The next step may be the most daunting: the creation of the global center itself, which includes an estimated $11.5 million capital project, a venture that will bring one of Riverland’s most important partnerships — the state of Minnesota — into the plan. Much will depend on inclusion of a portion in the state’s bonding bill, whose outcome remains to be known.

But funding is not the biggest challenge; the first, and perhaps the most difficult, is attracting a younger generation to the agriculture sector.

“So many think of agriculture as just production, hard labor, dirty,” he said. “But it is the soil scientist, the seed scientist, the financier, food science, the engineer … managing our environment, all these jobs are related to the agriculture industry. Look here in Austin, Hormel Foods, a Fortune 500 company! And yet, convincing our younger generation of the needs in ag science, I think this is our first challenge and, I think, the most difficult.”
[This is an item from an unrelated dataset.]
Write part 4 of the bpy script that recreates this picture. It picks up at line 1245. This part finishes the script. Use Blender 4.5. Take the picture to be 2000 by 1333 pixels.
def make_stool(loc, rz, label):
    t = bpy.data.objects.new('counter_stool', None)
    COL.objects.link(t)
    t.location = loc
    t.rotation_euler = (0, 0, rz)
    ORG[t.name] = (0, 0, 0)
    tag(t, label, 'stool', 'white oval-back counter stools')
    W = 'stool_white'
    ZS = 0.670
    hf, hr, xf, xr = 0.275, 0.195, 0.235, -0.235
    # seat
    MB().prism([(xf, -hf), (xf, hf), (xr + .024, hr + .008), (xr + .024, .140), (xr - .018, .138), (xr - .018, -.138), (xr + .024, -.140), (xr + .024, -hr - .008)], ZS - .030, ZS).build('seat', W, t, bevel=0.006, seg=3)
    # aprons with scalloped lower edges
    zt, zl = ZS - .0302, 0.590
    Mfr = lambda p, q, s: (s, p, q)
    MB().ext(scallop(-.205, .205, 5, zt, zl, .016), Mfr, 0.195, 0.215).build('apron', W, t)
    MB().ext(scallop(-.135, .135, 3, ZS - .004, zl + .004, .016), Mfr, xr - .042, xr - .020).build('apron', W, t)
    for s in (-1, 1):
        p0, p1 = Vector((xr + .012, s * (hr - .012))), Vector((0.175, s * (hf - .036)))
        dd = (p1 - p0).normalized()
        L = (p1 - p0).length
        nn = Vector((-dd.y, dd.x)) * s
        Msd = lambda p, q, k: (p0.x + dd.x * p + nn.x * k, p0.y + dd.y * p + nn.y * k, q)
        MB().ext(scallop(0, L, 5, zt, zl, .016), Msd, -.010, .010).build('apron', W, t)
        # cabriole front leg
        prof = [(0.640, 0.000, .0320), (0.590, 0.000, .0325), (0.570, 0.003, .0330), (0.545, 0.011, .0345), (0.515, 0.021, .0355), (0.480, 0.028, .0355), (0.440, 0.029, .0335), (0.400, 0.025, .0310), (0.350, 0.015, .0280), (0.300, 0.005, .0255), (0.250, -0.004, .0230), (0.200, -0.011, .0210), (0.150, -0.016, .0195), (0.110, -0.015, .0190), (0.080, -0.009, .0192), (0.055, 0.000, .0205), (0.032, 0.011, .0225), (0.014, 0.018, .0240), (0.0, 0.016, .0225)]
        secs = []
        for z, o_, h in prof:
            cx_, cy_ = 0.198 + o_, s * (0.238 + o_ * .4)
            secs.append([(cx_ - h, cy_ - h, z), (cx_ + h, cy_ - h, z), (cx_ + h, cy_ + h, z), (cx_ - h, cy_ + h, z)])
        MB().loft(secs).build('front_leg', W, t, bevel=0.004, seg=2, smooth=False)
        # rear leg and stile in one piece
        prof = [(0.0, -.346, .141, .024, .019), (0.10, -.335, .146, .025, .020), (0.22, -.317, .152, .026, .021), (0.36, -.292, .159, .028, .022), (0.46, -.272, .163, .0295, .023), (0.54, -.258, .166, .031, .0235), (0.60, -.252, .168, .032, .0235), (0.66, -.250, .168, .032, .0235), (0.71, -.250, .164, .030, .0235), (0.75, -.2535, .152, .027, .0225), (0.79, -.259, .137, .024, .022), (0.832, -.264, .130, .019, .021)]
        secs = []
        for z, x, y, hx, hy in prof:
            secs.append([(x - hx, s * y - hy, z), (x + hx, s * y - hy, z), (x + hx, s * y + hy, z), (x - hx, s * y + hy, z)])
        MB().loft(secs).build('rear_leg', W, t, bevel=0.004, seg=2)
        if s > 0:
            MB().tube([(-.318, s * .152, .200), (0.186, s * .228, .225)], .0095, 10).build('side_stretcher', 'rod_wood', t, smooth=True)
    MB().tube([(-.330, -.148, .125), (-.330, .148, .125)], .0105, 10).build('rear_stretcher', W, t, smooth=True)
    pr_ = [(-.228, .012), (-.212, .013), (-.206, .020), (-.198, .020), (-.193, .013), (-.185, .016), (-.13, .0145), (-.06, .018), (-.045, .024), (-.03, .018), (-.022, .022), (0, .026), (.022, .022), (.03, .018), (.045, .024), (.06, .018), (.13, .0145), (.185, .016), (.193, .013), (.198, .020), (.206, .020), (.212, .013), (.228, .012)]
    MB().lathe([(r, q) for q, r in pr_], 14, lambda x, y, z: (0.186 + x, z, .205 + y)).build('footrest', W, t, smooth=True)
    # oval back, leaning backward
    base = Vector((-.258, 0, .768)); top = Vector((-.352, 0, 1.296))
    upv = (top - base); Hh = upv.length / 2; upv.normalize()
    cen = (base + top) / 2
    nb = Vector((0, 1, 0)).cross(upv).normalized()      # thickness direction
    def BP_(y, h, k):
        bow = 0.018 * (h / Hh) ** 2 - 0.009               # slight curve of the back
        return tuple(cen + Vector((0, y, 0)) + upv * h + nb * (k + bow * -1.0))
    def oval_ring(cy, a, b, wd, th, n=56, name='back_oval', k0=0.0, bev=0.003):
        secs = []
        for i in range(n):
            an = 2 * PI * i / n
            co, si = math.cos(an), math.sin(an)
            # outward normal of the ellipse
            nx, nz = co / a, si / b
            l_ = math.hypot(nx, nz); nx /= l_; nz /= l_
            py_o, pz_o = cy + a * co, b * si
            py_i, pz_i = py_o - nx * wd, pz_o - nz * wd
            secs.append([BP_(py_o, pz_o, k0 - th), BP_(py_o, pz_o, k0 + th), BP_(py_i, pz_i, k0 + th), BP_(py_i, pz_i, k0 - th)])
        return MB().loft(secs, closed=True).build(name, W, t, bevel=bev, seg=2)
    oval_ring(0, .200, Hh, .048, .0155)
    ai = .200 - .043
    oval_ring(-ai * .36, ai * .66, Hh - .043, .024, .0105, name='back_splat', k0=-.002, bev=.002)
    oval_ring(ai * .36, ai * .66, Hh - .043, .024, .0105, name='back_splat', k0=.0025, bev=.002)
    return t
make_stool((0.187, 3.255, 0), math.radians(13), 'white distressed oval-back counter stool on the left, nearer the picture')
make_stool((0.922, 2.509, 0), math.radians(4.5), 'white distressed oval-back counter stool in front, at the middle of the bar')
Another is attracting “teachers who are passionate, who can inspire” the students. Riverland is very fortunate, he added, with its agriculture instructor, Willie Mekeel, “who is wonderful” for the program.

Finding the needed finances, he added, is next — but not by any means, the most important.

Because, if Atewologun knows anything, it is that life is filled with the stuff of new beginnings and unexpected turns.

And, he added, “if the idea is marvelous and innovative, you will attract funds to get the job done, of that I am convinced.”